---- Entries provided
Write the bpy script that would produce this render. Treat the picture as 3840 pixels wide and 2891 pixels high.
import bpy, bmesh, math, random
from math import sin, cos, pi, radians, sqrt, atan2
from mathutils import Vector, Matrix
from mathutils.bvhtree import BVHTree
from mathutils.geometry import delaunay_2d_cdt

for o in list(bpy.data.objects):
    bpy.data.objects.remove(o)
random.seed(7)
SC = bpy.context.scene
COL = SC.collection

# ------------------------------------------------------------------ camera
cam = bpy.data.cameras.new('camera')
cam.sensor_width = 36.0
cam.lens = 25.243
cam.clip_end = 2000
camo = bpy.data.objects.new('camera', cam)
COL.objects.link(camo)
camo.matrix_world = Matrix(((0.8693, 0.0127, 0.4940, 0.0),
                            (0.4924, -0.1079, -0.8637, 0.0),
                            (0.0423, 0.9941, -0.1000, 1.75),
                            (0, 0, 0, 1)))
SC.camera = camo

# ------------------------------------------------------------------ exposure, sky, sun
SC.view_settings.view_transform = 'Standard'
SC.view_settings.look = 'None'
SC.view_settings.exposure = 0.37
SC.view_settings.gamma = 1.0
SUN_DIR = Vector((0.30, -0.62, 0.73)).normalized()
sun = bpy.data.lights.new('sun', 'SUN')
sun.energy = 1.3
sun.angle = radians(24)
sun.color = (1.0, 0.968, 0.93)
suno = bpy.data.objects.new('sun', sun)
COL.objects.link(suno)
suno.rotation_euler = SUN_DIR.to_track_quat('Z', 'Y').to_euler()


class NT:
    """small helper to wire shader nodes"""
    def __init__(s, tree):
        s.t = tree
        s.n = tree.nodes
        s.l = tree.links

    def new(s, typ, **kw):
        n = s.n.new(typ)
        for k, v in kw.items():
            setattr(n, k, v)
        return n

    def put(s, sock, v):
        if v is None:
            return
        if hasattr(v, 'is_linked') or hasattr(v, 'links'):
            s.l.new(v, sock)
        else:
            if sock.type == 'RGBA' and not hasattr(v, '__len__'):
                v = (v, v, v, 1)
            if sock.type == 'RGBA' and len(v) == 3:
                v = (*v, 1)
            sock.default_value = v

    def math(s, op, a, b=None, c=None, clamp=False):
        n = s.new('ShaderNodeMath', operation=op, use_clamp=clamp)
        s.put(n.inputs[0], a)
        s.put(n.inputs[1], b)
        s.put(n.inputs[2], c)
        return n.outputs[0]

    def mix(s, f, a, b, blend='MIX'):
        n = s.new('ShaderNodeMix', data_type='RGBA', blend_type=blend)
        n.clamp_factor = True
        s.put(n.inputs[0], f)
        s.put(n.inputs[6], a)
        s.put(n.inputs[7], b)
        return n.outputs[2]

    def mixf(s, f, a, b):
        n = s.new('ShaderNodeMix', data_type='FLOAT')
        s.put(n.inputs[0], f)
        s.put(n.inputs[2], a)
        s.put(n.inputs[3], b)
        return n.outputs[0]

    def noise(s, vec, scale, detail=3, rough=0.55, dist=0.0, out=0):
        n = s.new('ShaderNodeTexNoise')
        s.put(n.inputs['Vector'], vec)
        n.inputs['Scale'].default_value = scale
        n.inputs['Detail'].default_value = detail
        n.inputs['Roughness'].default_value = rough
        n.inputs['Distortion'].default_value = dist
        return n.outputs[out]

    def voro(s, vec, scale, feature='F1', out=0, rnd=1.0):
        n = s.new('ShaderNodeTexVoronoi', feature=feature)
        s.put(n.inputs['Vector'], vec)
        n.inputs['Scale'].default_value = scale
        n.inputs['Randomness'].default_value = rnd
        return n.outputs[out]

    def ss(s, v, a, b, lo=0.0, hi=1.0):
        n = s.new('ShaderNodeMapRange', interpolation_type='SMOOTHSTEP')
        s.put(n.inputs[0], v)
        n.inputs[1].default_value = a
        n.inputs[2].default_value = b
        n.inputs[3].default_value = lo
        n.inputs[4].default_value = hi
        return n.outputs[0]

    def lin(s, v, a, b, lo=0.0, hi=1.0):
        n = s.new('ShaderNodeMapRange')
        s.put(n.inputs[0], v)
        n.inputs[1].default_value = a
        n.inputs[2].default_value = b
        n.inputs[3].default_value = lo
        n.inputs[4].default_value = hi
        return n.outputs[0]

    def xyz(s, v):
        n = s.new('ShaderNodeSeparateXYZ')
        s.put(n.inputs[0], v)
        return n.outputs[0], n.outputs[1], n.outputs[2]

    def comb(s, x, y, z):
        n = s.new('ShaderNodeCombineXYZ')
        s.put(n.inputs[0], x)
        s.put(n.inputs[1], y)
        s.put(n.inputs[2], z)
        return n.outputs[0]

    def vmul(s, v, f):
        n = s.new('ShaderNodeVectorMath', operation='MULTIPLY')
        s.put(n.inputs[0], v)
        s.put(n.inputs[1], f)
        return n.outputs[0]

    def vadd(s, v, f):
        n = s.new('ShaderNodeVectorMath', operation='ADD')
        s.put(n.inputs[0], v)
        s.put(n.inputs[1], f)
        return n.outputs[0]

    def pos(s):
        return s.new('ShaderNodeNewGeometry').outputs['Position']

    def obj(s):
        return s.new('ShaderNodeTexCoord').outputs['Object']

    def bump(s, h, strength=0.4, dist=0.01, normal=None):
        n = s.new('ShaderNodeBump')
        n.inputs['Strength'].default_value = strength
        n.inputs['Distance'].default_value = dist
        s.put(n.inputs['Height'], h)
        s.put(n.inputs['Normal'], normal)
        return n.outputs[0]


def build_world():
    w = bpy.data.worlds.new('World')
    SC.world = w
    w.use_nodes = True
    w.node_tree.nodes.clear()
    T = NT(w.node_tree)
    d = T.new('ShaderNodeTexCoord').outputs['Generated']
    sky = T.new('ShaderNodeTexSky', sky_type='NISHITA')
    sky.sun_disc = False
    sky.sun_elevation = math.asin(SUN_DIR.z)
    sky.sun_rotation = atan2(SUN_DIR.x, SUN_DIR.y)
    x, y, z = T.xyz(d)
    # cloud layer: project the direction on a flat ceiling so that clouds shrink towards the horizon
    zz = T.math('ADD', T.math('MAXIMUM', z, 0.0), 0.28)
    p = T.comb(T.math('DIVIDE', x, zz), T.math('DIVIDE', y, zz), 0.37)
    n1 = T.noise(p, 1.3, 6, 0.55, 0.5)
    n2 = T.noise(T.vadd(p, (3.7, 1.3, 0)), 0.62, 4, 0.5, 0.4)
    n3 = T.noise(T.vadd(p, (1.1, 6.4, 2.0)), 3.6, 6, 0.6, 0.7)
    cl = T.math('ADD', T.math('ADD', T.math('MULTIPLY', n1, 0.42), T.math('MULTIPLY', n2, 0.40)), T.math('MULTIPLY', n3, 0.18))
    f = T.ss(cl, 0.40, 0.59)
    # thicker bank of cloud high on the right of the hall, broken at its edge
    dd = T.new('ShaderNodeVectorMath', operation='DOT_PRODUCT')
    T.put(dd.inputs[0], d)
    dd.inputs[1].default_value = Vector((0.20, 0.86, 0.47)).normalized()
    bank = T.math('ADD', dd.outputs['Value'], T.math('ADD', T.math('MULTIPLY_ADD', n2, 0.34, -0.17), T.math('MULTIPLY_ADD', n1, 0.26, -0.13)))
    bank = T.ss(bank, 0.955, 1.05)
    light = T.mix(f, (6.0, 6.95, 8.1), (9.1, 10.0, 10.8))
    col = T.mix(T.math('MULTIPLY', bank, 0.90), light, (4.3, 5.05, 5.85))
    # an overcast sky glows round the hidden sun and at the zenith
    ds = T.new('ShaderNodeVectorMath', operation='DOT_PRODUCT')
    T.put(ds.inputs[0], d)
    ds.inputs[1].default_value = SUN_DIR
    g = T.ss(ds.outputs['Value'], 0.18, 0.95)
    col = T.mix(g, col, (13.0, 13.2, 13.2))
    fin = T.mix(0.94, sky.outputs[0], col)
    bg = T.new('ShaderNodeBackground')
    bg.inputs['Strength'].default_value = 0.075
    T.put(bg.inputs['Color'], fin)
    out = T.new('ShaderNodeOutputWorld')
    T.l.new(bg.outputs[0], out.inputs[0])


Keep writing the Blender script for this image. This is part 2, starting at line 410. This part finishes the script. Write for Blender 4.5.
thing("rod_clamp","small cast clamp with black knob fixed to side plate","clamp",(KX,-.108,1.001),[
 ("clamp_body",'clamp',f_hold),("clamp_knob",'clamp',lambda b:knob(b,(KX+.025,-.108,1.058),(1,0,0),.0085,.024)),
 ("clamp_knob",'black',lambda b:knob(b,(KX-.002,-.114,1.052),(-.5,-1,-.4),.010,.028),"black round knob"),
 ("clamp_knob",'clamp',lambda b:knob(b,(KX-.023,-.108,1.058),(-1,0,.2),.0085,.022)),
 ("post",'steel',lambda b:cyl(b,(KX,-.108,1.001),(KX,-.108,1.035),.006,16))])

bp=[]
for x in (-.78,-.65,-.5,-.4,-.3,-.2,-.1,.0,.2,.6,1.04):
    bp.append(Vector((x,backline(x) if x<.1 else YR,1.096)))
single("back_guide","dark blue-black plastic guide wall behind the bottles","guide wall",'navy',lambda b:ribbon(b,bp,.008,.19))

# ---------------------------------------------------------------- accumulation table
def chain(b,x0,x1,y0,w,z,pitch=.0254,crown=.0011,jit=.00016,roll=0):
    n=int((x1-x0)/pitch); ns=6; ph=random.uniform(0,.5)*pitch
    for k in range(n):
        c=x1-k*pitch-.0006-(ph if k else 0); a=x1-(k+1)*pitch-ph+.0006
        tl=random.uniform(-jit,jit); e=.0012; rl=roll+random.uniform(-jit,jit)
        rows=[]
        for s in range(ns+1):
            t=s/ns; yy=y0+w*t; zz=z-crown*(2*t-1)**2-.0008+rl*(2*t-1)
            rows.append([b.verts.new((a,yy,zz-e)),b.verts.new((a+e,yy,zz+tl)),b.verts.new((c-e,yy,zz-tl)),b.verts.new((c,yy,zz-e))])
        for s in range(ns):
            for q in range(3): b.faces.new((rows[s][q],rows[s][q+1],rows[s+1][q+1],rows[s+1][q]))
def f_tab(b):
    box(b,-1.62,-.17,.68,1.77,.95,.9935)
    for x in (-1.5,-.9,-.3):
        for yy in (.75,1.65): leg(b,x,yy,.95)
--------
__Exercise directions__
Restate word for word only the lines running from the beginning of the data to the line holding "COL = SC.collection", both included.

__Result__
Write the bpy script that would produce this render. Treat the picture as 3840 pixels wide and 2891 pixels high.
import bpy, bmesh, math, random
from math import sin, cos, pi, radians, sqrt, atan2
from mathutils import Vector, Matrix
from mathutils.bvhtree import BVHTree
from mathutils.geometry import delaunay_2d_cdt

for o in list(bpy.data.objects):
    bpy.data.objects.remove(o)
random.seed(7)
SC = bpy.context.scene
COL = SC.collection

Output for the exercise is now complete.